The five interior (non-visible) points constitute cold moves that neither player wants to make, as pieces placed there do not contribute to any connection and allow the opponent to stack on top. This helps balance out any first move advantage; White has the advantage of first move, but can be forced by Black to make the first interior move, with typical play. "Typical" play involves occupying the outer points first before someone is forced to play in an interior cell; this will occur on the 13th move, which is White's turn.

Black also has the advantage of making the last (30th) move at the pyramid's apex, which is the last say in any connection if the game has not already been decided before then. The final piece can be the deciding move. So it is difficult to say which player, if any, has the advantage.



Span is Hex on the Shibumi board. Like Hex, exactly one player must win!
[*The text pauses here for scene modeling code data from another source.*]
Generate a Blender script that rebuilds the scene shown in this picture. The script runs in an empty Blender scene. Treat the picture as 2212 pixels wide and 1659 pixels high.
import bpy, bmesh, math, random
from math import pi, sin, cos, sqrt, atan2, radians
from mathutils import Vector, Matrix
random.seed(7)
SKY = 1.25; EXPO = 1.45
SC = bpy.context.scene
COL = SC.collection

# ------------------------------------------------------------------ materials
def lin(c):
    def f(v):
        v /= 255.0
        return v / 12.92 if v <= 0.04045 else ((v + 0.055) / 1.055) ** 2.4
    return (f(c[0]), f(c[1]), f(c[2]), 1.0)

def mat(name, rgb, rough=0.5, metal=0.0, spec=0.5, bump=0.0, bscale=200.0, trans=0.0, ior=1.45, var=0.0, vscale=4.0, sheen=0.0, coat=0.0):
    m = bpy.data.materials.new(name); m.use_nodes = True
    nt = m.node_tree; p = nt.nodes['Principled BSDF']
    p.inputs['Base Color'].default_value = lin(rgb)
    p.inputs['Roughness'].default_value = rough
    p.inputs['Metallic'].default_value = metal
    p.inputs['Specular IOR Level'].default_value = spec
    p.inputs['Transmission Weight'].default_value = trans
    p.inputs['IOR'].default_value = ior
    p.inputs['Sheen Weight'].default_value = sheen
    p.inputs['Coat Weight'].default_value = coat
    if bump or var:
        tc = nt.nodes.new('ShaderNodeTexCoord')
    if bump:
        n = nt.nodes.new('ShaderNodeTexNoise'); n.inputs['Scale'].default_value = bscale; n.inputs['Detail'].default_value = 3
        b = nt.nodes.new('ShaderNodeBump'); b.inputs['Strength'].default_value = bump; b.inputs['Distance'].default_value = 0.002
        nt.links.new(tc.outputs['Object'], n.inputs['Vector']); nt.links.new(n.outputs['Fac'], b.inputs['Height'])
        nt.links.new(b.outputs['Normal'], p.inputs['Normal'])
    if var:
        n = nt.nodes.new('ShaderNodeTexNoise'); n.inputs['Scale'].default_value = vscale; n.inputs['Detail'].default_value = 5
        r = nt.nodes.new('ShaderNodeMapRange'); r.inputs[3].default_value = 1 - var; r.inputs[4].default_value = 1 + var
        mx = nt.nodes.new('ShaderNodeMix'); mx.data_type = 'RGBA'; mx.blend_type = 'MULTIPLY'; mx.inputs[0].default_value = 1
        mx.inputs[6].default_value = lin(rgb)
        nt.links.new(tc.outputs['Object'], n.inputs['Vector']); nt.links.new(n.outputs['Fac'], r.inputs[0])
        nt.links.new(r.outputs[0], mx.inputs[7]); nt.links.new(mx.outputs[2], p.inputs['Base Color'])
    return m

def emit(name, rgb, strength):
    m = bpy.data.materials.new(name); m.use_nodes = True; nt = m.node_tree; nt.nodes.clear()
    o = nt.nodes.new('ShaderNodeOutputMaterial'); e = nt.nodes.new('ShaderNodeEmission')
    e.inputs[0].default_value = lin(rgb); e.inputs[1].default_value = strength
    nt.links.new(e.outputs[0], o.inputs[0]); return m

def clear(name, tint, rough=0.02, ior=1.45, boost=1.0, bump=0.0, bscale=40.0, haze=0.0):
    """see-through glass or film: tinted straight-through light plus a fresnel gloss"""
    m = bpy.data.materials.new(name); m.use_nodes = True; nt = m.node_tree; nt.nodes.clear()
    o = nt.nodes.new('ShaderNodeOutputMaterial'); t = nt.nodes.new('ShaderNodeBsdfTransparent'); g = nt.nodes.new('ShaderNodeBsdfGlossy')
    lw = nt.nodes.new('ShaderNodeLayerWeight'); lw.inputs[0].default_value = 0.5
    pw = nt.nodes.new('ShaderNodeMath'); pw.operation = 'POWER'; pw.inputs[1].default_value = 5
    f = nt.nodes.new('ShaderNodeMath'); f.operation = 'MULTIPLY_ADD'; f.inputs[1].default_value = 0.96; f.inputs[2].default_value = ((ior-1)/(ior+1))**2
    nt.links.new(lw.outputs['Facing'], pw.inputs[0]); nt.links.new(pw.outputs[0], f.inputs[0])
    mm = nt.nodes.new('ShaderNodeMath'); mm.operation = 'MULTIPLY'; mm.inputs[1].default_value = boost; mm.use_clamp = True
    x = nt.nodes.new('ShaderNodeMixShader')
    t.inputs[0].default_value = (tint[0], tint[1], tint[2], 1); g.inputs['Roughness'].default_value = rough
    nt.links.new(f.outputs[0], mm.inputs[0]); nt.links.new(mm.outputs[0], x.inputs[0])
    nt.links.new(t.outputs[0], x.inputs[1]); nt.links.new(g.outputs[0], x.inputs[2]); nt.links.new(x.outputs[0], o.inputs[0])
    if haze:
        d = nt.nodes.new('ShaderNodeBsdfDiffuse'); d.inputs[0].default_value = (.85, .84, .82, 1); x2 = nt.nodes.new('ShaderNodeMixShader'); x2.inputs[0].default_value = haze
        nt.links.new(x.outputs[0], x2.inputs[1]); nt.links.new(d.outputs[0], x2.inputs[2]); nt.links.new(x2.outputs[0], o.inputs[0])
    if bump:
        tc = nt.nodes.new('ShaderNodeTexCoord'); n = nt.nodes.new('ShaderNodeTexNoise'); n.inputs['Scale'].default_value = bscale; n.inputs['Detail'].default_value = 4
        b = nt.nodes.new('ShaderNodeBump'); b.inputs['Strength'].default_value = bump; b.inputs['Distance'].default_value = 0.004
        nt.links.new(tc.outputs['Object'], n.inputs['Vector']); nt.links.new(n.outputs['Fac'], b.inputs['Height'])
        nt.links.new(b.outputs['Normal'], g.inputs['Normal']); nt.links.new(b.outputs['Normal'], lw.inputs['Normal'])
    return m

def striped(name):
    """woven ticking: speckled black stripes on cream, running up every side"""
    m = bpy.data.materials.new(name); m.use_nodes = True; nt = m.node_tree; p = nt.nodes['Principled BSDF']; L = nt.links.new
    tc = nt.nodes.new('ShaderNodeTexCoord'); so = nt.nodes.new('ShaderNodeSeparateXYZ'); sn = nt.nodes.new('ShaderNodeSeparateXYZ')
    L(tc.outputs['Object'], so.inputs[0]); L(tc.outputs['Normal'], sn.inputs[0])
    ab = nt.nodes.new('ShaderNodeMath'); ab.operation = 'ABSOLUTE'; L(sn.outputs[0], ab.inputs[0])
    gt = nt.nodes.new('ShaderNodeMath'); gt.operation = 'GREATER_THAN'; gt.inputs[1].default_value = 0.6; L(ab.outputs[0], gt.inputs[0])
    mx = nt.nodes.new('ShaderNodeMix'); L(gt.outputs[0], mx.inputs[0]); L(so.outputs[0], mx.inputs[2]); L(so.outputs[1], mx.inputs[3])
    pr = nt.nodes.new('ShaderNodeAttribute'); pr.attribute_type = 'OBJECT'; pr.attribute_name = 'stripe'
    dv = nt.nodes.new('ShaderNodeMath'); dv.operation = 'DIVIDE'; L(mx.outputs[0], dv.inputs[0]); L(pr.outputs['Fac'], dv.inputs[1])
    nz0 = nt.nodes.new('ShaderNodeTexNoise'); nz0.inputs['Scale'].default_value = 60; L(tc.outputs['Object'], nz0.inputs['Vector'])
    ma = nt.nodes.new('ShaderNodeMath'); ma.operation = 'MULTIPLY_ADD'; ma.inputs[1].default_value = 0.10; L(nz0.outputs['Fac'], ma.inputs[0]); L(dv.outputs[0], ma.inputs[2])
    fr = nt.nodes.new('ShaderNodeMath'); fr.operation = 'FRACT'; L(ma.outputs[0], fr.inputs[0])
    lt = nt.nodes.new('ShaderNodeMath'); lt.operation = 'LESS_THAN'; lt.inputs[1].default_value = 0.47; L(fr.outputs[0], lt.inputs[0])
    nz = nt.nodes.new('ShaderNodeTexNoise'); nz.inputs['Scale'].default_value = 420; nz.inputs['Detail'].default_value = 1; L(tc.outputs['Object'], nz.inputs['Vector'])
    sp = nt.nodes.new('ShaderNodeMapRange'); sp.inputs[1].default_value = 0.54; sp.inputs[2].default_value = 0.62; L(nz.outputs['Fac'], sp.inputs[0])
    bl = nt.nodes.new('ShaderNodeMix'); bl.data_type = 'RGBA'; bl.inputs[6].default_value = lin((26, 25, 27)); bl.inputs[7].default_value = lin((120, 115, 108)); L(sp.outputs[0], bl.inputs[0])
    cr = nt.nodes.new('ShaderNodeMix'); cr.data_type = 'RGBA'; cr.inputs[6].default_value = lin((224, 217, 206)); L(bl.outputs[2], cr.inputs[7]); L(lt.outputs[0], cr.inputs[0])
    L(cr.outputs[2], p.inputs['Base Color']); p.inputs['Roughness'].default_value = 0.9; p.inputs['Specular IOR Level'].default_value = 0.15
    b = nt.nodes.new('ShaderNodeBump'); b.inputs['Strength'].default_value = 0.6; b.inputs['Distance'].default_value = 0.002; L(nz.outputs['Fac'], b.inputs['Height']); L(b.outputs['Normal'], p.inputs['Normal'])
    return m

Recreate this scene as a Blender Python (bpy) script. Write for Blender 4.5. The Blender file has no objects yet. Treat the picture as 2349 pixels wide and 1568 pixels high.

This may seem odd given that connection games played on the square grid are prone to deadlock problems. However, stacking changes this, and the connectivity of the visible pieces in a complete pyramid is trivalent in nature, which avoids deadlocks.

The following figures show another interesting aspect of Span topology. Consider the following 5x5 game played to completion (left), and the graph formed by the connectivity of touching visible balls (right).

The dual of this graph (left) is topologically equivalent to the ConHex board (right)! ConHex is one of the best connection games, and its author Michail Antonow points out that his board design had no mathematical basis - it was simply the design that produced the best game out of many that he tried. This coincidental link between Span and ConHex is another case in which a mathematical construct that works well in one context also works well in another.


Span by Cameron Browne (c) 2011, designed for the Shibumi set.

The "SP" prefix denotes that Span is a Square Pyramidal 4x4 or SP4 game.

The winning condition is similar to Sphex and identical to Sponnect, but Span is simpler than these games.